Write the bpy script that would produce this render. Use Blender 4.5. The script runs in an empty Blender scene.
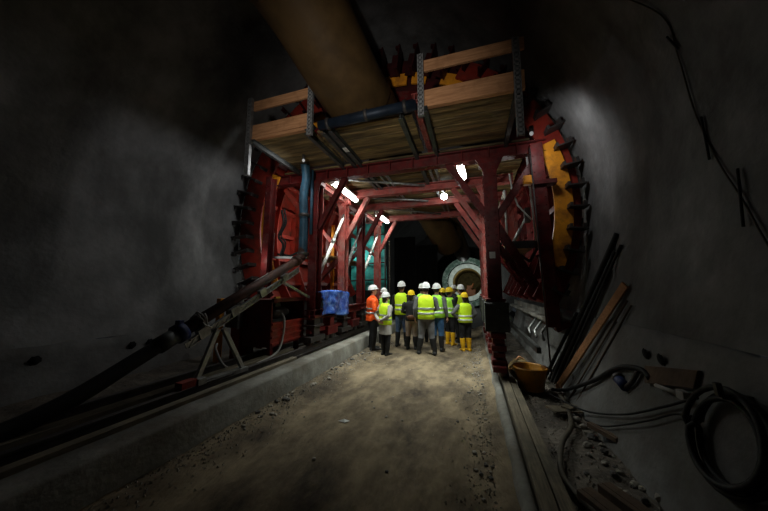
import bpy, bmesh, math, random
from math import sin, cos, pi, sqrt, radians, atan2
from mathutils import Vector, Matrix, noise
random.seed(7)
scene = bpy.context.scene
COL = scene.collection
V = Vector

# ------------------------------------------------------------------ materials
def mat(name, c1, c2=None, scale=6.0, rough=0.7, metal=0.0, bump=0.0, bscale=None, detail=6.0,
        emit=None, estr=0.0, streak=None, dirt=None, dscale=1.5, dstreak=None, dlo=.47, dhi=.68, spec=0.3, lo=0.35, hi=0.65):
    m = bpy.data.materials.new(name); m.use_nodes = True
    nt = m.node_tree; N = nt.nodes; L = nt.links
    b = N['Principled BSDF']
    b.inputs['Roughness'].default_value = rough
    b.inputs['Metallic'].default_value = metal
    b.inputs['Specular IOR Level'].default_value = spec
    if c2 is None: c2 = tuple(x * 0.7 for x in c1)
    tc = N.new('ShaderNodeTexCoord')
    src = tc.outputs['Object']
    if streak:
        mp = N.new('ShaderNodeMapping'); mp.inputs['Scale'].default_value = streak
        L.new(src, mp.inputs['Vector']); vec = mp.outputs['Vector']
    else: vec = src
    n = N.new('ShaderNodeTexNoise'); n.inputs['Scale'].default_value = scale
    n.inputs['Detail'].default_value = detail; n.inputs['Roughness'].default_value = 0.6
    L.new(vec, n.inputs['Vector'])
    r = N.new('ShaderNodeValToRGB')
    r.color_ramp.elements[0].position = lo; r.color_ramp.elements[0].color = (*c2, 1)
    r.color_ramp.elements[1].position = hi; r.color_ramp.elements[1].color = (*c1, 1)
    L.new(n.outputs['Fac'], r.inputs['Fac'])
    colr = r.outputs['Color']
    if dirt:
        n2 = N.new('ShaderNodeTexNoise'); n2.inputs['Scale'].default_value = dscale; n2.inputs['Detail'].default_value = 8
        n2.inputs['Roughness'].default_value = 0.65
        if dstreak:
            mp2 = N.new('ShaderNodeMapping'); mp2.inputs['Scale'].default_value = dstreak
            L.new(src, mp2.inputs['Vector']); L.new(mp2.outputs['Vector'], n2.inputs['Vector'])
        else: L.new(src, n2.inputs['Vector'])
        r2 = N.new('ShaderNodeValToRGB')
        r2.color_ramp.elements[0].position = dlo; r2.color_ramp.elements[0].color = (0, 0, 0, 1)
        r2.color_ramp.elements[1].position = dhi; r2.color_ramp.elements[1].color = (1, 1, 1, 1)
        L.new(n2.outputs['Fac'], r2.inputs['Fac'])
        mx = N.new('ShaderNodeMix'); mx.data_type = 'RGBA'
        L.new(r2.outputs['Color'], mx.inputs[0]); L.new(colr, mx.inputs[6]); mx.inputs[7].default_value = (*dirt, 1)
        colr = mx.outputs[2]
    L.new(colr, b.inputs['Base Color'])
    if bump:
        nb = N.new('ShaderNodeTexNoise'); nb.inputs['Scale'].default_value = bscale or scale * 3
        nb.inputs['Detail'].default_value = 8
        L.new(vec, nb.inputs['Vector'])
        bp = N.new('ShaderNodeBump'); bp.inputs['Strength'].default_value = bump; bp.inputs['Distance'].default_value = 0.03
        L.new(nb.outputs['Fac'], bp.inputs['Height']); L.new(bp.outputs['Normal'], b.inputs['Normal'])
    if emit:
        b.inputs['Emission Color'].default_value = (*emit, 1); b.inputs['Emission Strength'].default_value = estr
    return m

M = {}
M['concrete'] = mat('concrete_lining', (.27, .27, .265), (.15, .15, .148), 1.3, .8, bump=.3, bscale=14, dirt=(.085, .085, .082), dscale=.9, dstreak=(1, 1, .55), dlo=.42, dhi=.66)
M['kicker'] = mat('concrete_kicker', (.22, .22, .21), (.13, .13, .125), 2.2, .85, bump=.3, bscale=18, dirt=(.11, .10, .09), dscale=.9)
M['kerb'] = mat('concrete_kerb', (.27, .265, .235), (.15, .145, .125), 3, .85, bump=.3, bscale=20, dirt=(.13, .115, .09), dscale=1.8)
M['dirt'] = mat('packed_dirt', (.27, .21, .13), (.13, .10, .062), 2.6, .95, bump=1.0, bscale=16, dirt=(.045, .034, .024), dscale=1.7, dstreak=(1, .45, 1), dlo=.42, dhi=.66, streak=(1, .45, 1))
M['side_dirt'] = mat('side_dirt', (.17, .145, .115), (.085, .072, .06), 3, .95, bump=.9, bscale=18, dirt=(.06, .052, .046), dscale=1.2)
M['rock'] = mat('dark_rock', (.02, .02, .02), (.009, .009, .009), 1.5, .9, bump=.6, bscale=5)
M['stone'] = mat('pale_stone', (.36, .33, .28), (.2, .18, .15), 8, .9, bump=.4)
M['stone_dark'] = mat('dark_stone', (.13, .12, .11), (.07, .065, .06), 8, .9, bump=.4)
M['red'] = mat('red_paint', (.15, .013, .012), (.065, .008, .008), 5, .45, .1, bump=.08, dirt=(.10, .03, .026), dscale=7)
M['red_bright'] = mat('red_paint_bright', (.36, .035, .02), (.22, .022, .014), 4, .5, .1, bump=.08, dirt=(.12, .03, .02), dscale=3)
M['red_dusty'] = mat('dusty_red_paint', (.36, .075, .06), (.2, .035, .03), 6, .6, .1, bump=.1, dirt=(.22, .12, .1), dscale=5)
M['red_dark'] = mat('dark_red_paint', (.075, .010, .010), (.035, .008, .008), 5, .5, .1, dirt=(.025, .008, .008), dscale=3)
M['yellow'] = mat('ochre_paint', (.92, .36, .02), (.72, .26, .016), 4, .55, .05, bump=.05, dirt=(.3, .11, .02), dscale=3)
M['timber'] = mat('rough_timber', (.60, .30, .14), (.40, .19, .085), 3, .8, streak=(1, 14, 14), bump=.2, dirt=(.30, .14, .06), dscale=2)
M['timber_raw'] = mat('shuttering_timber', (.34, .23, .09), (.15, .10, .04), 2.2, .8, streak=(1, 12, 12), bump=.25, dirt=(.07, .05, .024), dscale=1.2, dstreak=(.5, 4.5, 1), dlo=.42, dhi=.6)
M['timber_y'] = mat('weathered_timber', (.23, .19, .13), (.12, .1, .07), 4, .85, streak=(14, 1, 14), bump=.3, dirt=(.09, .08, .06), dscale=2.5)
M['galv'] = mat('galvanised_steel', (.42, .43, .42), (.26, .27, .27), 9, .4, .7, dirt=(.15, .14, .13), dscale=5)
M['greysteel'] = mat('grey_steel', (.085, .09, .085), (.045, .047, .045), 6, .5, .4)
M['darksteel'] = mat('dark_steel', (.09, .08, .075), (.045, .04, .038), 8, .5, .5, bump=.1)
M['perforated'] = mat('perforated_steel', (.34, .34, .33), (.2, .2, .2), 14, .5, .3)
M['white_metal'] = mat('white_metal', (.72, .72, .68), (.5, .5, .46), 6, .5, .1, dirt=(.3, .28, .25), dscale=6)
M['rust'] = mat('rusty_pipe', (.105, .045, .032), (.05, .026, .02), 7, .6, .3, bump=.15, dirt=(.035, .025, .022), dscale=4)
M['bluepipe'] = mat('blue_pipe', (.035, .10, .15), (.02, .055, .085), 6, .45, .1, dirt=(.02, .03, .04), dscale=4)
M['navy'] = mat('dark_blue_steel', (.016, .026, .042), (.01, .015, .024), 6, .5, .3)
M['bluerub'] = mat('blue_clamp', (.02, .035, .12), (.012, .02, .07), 6, .5)
M['tarp'] = mat('blue_tarpaulin', (.02, .085, .42), (.01, .04, .2), 7, .4, bump=.5, bscale=9, dirt=(.16, .27, .55), dscale=9)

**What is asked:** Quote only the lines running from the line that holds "dirt=(.12, .03, .02), dscale=3)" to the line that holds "dirt=(.22, .12, .1), dscale=5)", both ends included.

**Exercise solution:**
M['red_bright'] = mat('red_paint_bright', (.36, .035, .02), (.22, .022, .014), 4, .5, .1, bump=.08, dirt=(.12, .03, .02), dscale=3)
M['red_dusty'] = mat('dusty_red_paint', (.36, .075, .06), (.2, .035, .03), 6, .6, .1, bump=.1, dirt=(.22, .12, .1), dscale=5)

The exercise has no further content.